Que va-t-il se passer maintenant que le Polisario oppose la critique des armes à la croyance infantile d’une rhétorique fleurissant sur le néant d’une pensée et la négation du droit international ? Les bla bla métaphysiques de notre roi et les tartufferies de l’ONU sont à mettre dans le grenier des souvenirs. Place à la vérité des choses et au verdict des armes. Dans une guerre, la victoire revient à celui qui s’allie avec le temps et s’adosse à son peuple. Deux atouts qui manquent cruellement au petit roi. Et puis, une guerre met en lumière les causes d’un conflit. Et dans le cas du Sahara, la cause est claire comme l’eau de roche et, de surcroît, déjà légitimée par la Cour internationale de justice et les résolutions de l’ONU, qui a classé le Sahara Occidental comme territoire à décoloniser et ses populations ont droit à l’autodétermination. Il ne faut pas être devin pour lire ce qui se passe derrière le refus du roi de répondre aux résolutions de l’ONU. A moins de vouloir ressembler à un Etat champion toutes catégories dans son refus d’appliquer la loi internationale. Mais l’opinion internationale alertée par les bruits de la guerre saura désigner les fauteurs de guerre.
A. A.
* Notre ami le roi est le titre d’un livre de Gilles Perrault qui décrit la face cachée du roi du Maroc Hassan II.

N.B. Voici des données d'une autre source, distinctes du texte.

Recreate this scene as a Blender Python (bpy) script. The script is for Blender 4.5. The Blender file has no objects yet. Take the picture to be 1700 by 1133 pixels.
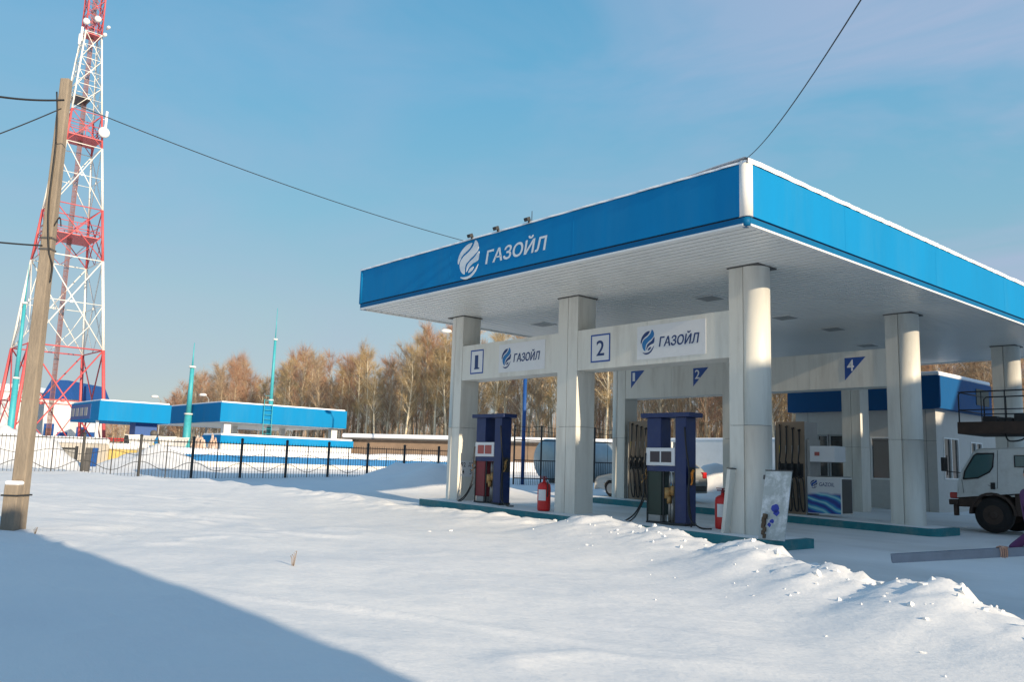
import bpy, bmesh, math, random
import numpy as np
from mathutils import Vector, Matrix, geometry
R = math.radians
rnd = random.Random(7)
SC = bpy.context.scene
COL = SC.collection

# ------------------------------------------------------------------ camera
CAM_Z = 1.4
F, PITCH, ROLL, YAW = 1414.74, 0.1455, 0.0309, 0.8517      # pixels of a 1700 wide frame, radians
fw = Vector((-math.sin(YAW), math.cos(YAW), 0)); rt0 = Vector((math.cos(YAW), math.sin(YAW), 0)); up0 = Vector((0, 0, 1))
Fv = fw*math.cos(PITCH) + up0*math.sin(PITCH); Uv = up0*math.cos(PITCH) - fw*math.sin(PITCH)
Rv = rt0*math.cos(ROLL) + Uv*math.sin(ROLL); Uv = Uv*math.cos(ROLL) - rt0*math.sin(ROLL)
cd = bpy.data.cameras.new('Camera'); cam = bpy.data.objects.new('Camera', cd); COL.objects.link(cam)
cd.sensor_width = 36; cd.lens = F/1700*36; cd.clip_start = 0.05; cd.clip_end = 6000
m = Matrix((Rv, Uv, -Fv)).transposed().to_4x4(); m.translation = (0, 0, CAM_Z); cam.matrix_world = m
SC.camera = cam

# ------------------------------------------------------------------ light
SUN_EL, SUN_A = R(17.0), R(2.0)                    # sun stands over +X, a little towards -Y
w = bpy.data.worlds.new('World'); SC.world = w; w.use_nodes = True
nt = w.node_tree; bg = nt.nodes['Background']; sky = nt.nodes.new('ShaderNodeTexSky')
sky.sky_type = 'NISHITA'; sky.sun_disc = False; sky.sun_elevation = SUN_EL; sky.sun_rotation = R(90) + SUN_A
sky.altitude = 150; sky.air_density = 1.0; sky.dust_density = 1.0; sky.ozone_density = 1.6
# winter haze: the clear sky is milky towards the horizon and veiled by thin lavender cirrus on the sunny side
def N(k): return nt.nodes.new('ShaderNode'+k)
L = nt.links.new; SKY_S = 0.14
tc = N('TexCoord'); sp = N('SeparateXYZ'); L(tc.outputs['Generated'], sp.inputs[0])
rp = N('ValToRGB'); e = rp.color_ramp.elements; e[0].position = 0.0; e[1].position = 0.62
e[0].color = (.36, .395, .40, 1); e[1].color = (.055, .26, .46, 1)
for p_, c_ in ((.08, (.315, .375, .40, 1)), (.17, (.265, .385, .43, 1)), (.28, (.165, .375, .485, 1)), (.42, (.10, .335, .51, 1))): q_ = e.new(p_); q_.color = c_
L(sp.outputs['Z'], rp.inputs[0])
sc_ = N('Vector' 'Math'); sc_.operation = 'SCALE'; sc_.inputs['Scale'].default_value = 1/SKY_S; L(rp.outputs[0], sc_.inputs[0])
m1 = N('Mix'); m1.data_type = 'RGBA'; m1.inputs[0].default_value = 0.84; L(sky.outputs[0], m1.inputs[6]); L(sc_.outputs[0], m1.inputs[7])
mp = N('Mapping'); mp.inputs['Scale'].default_value = (0.8, 1.6, 4.0); mp.inputs['Rotation'].default_value = (0.2, 0.15, 0.5)
nz = N('TexNoise'); nz.inputs['Scale'].default_value = 2.3; nz.inputs['Detail'].default_value = 5; nz.inputs['Roughness'].default_value = 0.58; nz.inputs['Distortion'].default_value = 0.6
L(tc.outputs['Generated'], mp.inputs[0]); L(mp.outputs[0], nz.inputs['Vector'])
xr_ = N('MapRange'); xr_.interpolation_type = 'SMOOTHSTEP'; xr_.inputs[1].default_value = -0.80; xr_.inputs[2].default_value = -0.15; xr_.inputs[3].default_value = 0.22; xr_.inputs[4].default_value = 0.85
L(sp.outputs['X'], xr_.inputs[0])
nr = N('MapRange'); nr.inputs[1].default_value = 0.36; nr.inputs[2].default_value = 0.66; nr.inputs[3].default_value = 0.10; nr.inputs[4].default_value = 1.1; L(nz.outputs[0], nr.inputs[0])
mm = N('Math'); mm.operation = 'MULTIPLY'; mm.use_clamp = True; L(xr_.outputs[0], mm.inputs[0]); L(nr.outputs[0], mm.inputs[1])
mx = N('Mix'); mx.data_type = 'RGBA'; mx.inputs[7].default_value = (.33/SKY_S, .385/SKY_S, .53/SKY_S, 1)
L(mm.outputs[0], mx.inputs[0]); L(m1.outputs[2], mx.inputs[6]); L(mx.outputs[2], bg.inputs[0])
bg.inputs[1].default_value = SKY_S
sd = bpy.data.lights.new('Sun', 'SUN'); sd.energy = 5.0; sd.angle = R(0.5); sd.color = (1.0, 0.82, 0.59)
sun = bpy.data.objects.new('Sun', sd); COL.objects.link(sun)
SDIR = Vector((math.cos(SUN_EL)*math.cos(SUN_A), -math.cos(SUN_EL)*math.sin(SUN_A), math.sin(SUN_EL)))
sun.rotation_euler = SDIR.to_track_quat('Z', 'Y').to_euler()
SC.view_settings.view_transform = 'Standard'; SC.view_settings.look = 'None'
SC.view_settings.exposure = 0.38; SC.view_settings.gamma = 1

# ------------------------------------------------------------------ helpers
def ray(x, y): return Fv*F + Rv*(x-850) - Uv*(y-566.5)
C0 = Vector((0, 0, CAM_Z))
def at_d(x, y, d): return C0 + ray(x, y)*(d/F)
def z_on(p, x, y): r = ray(x, y); return CAM_Z+r.z*math.hypot(p.x, p.y)/math.hypot(r.x, r.y)   # height seen at a pixel on the vertical through p
def at_u(x, y, u): r = ray(x, y); return C0 + r*(u/r.x)
def at_v(x, y, v): r = ray(x, y); return C0 + r*(v/r.y)

def lin(c): return tuple(((v/255)/12.92 if v/255 <= 0.04045 else ((v/255+0.055)/1.055)**2.4) for v in c)

def mat(name, col, rough=0.6, metal=0.0, var=0.12, scale=6.0, bump=0.0, bscale=40.0, dirt=None, dirt_amt=0.0, spec=0.5, stretch=None):
    mt = bpy.data.materials.new(name); mt.use_nodes = True
    t = mt.node_tree; b = t.nodes['Principled BSDF']
    b.inputs['Roughness'].default_value = rough; b.inputs['Metallic'].default_value = metal; b.inputs['Specular IOR Level'].default_value = spec
    tc = t.nodes.new('ShaderNodeTexCoord'); src = tc.outputs['Object']
    if stretch:
        mp = t.nodes.new('ShaderNodeMapping'); mp.inputs['Scale'].default_value = stretch; t.links.new(src, mp.inputs[0]); src = mp.outputs[0]
    n = t.nodes.new('ShaderNodeTexNoise'); n.inputs['Scale'].default_value = scale; n.inputs['Detail'].default_value = 6; n.inputs['Roughness'].default_value = 0.6
    t.links.new(src, n.inputs['Vector'])
    mr = t.nodes.new('ShaderNodeMapRange'); mr.inputs[1].default_value = 0.25; mr.inputs[2].default_value = 0.75
    mr.inputs[3].default_value = 1-var; mr.inputs[4].default_value = 1+var; t.links.new(n.outputs[0], mr.inputs[0])
    mu = t.nodes.new('ShaderNodeMix'); mu.data_type = 'RGBA'; mu.blend_type = 'MULTIPLY'; mu.inputs[0].default_value = 1
    mu.inputs[6].default_value = (*col, 1); t.links.new(mr.outputs[0], mu.inputs[7]); out = mu.outputs[2]
    if dirt:
        n2 = t.nodes.new('ShaderNodeTexNoise'); n2.inputs['Scale'].default_value = scale*0.6; n2.inputs['Detail'].default_value = 8; n2.inputs['Roughness'].default_value = 0.7
        t.links.new(src, n2.inputs['Vector'])
        r2 = t.nodes.new('ShaderNodeMapRange'); r2.inputs[1].default_value = 0.48; r2.inputs[2].default_value = 0.68; r2.inputs[4].default_value = dirt_amt
        t.links.new(n2.outputs[0], r2.inputs[0])
        m2 = t.nodes.new('ShaderNodeMix'); m2.data_type = 'RGBA'; m2.inputs[7].default_value = (*dirt, 1)
        t.links.new(r2.outputs[0], m2.inputs[0]); t.links.new(out, m2.inputs[6]); out = m2.outputs[2]
    t.links.new(out, b.inputs['Base Color'])
    rr = t.nodes.new('ShaderNodeMapRange'); rr.inputs[3].default_value = max(0.02, rough-0.1); rr.inputs[4].default_value = min(1, rough+0.12)
    t.links.new(n.outputs[0], rr.inputs[0]); t.links.new(rr.outputs[0], b.inputs['Roughness'])
    if bump:
        n3 = t.nodes.new('ShaderNodeTexNoise'); n3.inputs['Scale'].default_value = bscale; n3.inputs['Detail'].default_value = 5
        t.links.new(src, n3.inputs['Vector'])
        bp = t.nodes.new('ShaderNodeBump'); bp.inputs['Strength'].default_value = bump; bp.inputs['Distance'].default_value = 0.02
        t.links.new(n3.outputs[0], bp.inputs['Height']); t.links.new(bp.outputs[0], b.inputs['Normal'])
    return mt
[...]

1- La fable de La Fontaine, la grenouille qui veut se faire aussi grosse que le bœuf.
2- Tous ces pays qui courbent l’échine pour s’abriter sous le parapluie israélien devraient penser aux accords avec l’Egypte et la Jordanie. L’Egypte est payée en retour par le futur gazoduc Eliat-Haïfa doublant le canal de Suez qui va être déserté par les pétroliers en direction de l’Europe ou vers l’Asie. Quant à la Jordanie, elle peine à retrouver des fermes «louées» à Israël lors des accords du «Traité de paix» entre les deux Etats.